Objective: Each line from the start of the data below through the one containing "bm.faces.new(rings[-1])" must be reproduced exactly.

Information supplied:

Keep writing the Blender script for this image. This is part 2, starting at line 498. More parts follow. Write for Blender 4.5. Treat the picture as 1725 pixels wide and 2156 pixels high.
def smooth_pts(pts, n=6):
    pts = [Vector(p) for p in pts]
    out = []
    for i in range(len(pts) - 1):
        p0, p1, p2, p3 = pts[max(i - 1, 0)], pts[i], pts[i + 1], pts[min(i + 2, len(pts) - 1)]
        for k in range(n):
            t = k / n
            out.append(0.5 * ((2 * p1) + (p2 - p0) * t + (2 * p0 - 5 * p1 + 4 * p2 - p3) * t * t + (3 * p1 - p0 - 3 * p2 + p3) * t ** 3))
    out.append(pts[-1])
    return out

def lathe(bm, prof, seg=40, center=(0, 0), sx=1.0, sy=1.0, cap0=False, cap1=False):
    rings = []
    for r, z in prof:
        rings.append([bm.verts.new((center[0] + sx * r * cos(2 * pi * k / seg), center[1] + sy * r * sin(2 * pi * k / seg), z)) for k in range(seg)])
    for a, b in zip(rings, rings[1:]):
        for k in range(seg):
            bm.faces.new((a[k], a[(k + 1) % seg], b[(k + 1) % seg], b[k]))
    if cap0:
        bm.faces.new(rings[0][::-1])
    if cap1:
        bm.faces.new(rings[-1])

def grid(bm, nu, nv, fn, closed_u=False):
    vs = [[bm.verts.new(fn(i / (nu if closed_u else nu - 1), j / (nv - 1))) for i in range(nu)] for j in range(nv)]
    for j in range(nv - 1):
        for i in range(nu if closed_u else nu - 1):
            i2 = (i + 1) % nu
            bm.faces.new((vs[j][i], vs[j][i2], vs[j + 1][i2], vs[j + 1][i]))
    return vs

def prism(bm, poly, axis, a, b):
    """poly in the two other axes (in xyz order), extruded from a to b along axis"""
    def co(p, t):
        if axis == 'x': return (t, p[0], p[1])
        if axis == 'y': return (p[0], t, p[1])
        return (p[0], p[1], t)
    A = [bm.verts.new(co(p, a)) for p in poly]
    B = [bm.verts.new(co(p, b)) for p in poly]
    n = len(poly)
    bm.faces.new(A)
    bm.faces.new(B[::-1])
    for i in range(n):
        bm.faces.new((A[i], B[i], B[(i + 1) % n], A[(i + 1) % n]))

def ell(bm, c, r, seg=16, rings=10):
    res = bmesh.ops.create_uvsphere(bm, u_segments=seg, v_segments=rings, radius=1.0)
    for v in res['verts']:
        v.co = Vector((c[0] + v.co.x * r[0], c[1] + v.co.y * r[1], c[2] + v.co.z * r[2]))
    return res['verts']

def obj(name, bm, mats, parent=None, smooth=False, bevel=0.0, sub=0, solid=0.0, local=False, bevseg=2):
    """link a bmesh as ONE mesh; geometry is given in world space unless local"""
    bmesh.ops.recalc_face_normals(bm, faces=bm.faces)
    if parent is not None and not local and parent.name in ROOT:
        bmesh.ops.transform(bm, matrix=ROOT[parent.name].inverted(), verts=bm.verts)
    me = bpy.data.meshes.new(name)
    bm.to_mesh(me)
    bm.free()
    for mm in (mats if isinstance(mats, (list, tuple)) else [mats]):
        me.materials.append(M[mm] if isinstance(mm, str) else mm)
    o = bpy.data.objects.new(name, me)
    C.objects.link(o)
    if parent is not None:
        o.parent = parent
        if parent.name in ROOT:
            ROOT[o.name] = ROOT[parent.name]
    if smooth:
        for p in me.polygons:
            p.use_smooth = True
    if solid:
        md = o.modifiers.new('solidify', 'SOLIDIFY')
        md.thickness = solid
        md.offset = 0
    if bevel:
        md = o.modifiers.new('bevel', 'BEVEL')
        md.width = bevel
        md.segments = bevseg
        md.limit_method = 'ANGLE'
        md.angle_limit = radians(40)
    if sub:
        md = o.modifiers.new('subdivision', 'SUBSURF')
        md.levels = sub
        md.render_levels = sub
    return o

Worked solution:
Keep writing the Blender script for this image. This is part 2, starting at line 498. More parts follow. Write for Blender 4.5. Treat the picture as 1725 pixels wide and 2156 pixels high.
def smooth_pts(pts, n=6):
    pts = [Vector(p) for p in pts]
    out = []
    for i in range(len(pts) - 1):
        p0, p1, p2, p3 = pts[max(i - 1, 0)], pts[i], pts[i + 1], pts[min(i + 2, len(pts) - 1)]
        for k in range(n):
            t = k / n
            out.append(0.5 * ((2 * p1) + (p2 - p0) * t + (2 * p0 - 5 * p1 + 4 * p2 - p3) * t * t + (3 * p1 - p0 - 3 * p2 + p3) * t ** 3))
    out.append(pts[-1])
    return out

def lathe(bm, prof, seg=40, center=(0, 0), sx=1.0, sy=1.0, cap0=False, cap1=False):
    rings = []
    for r, z in prof:
        rings.append([bm.verts.new((center[0] + sx * r * cos(2 * pi * k / seg), center[1] + sy * r * sin(2 * pi * k / seg), z)) for k in range(seg)])
    for a, b in zip(rings, rings[1:]):
        for k in range(seg):
            bm.faces.new((a[k], a[(k + 1) % seg], b[(k + 1) % seg], b[k]))
    if cap0:
        bm.faces.new(rings[0][::-1])
    if cap1:
        bm.faces.new(rings[-1])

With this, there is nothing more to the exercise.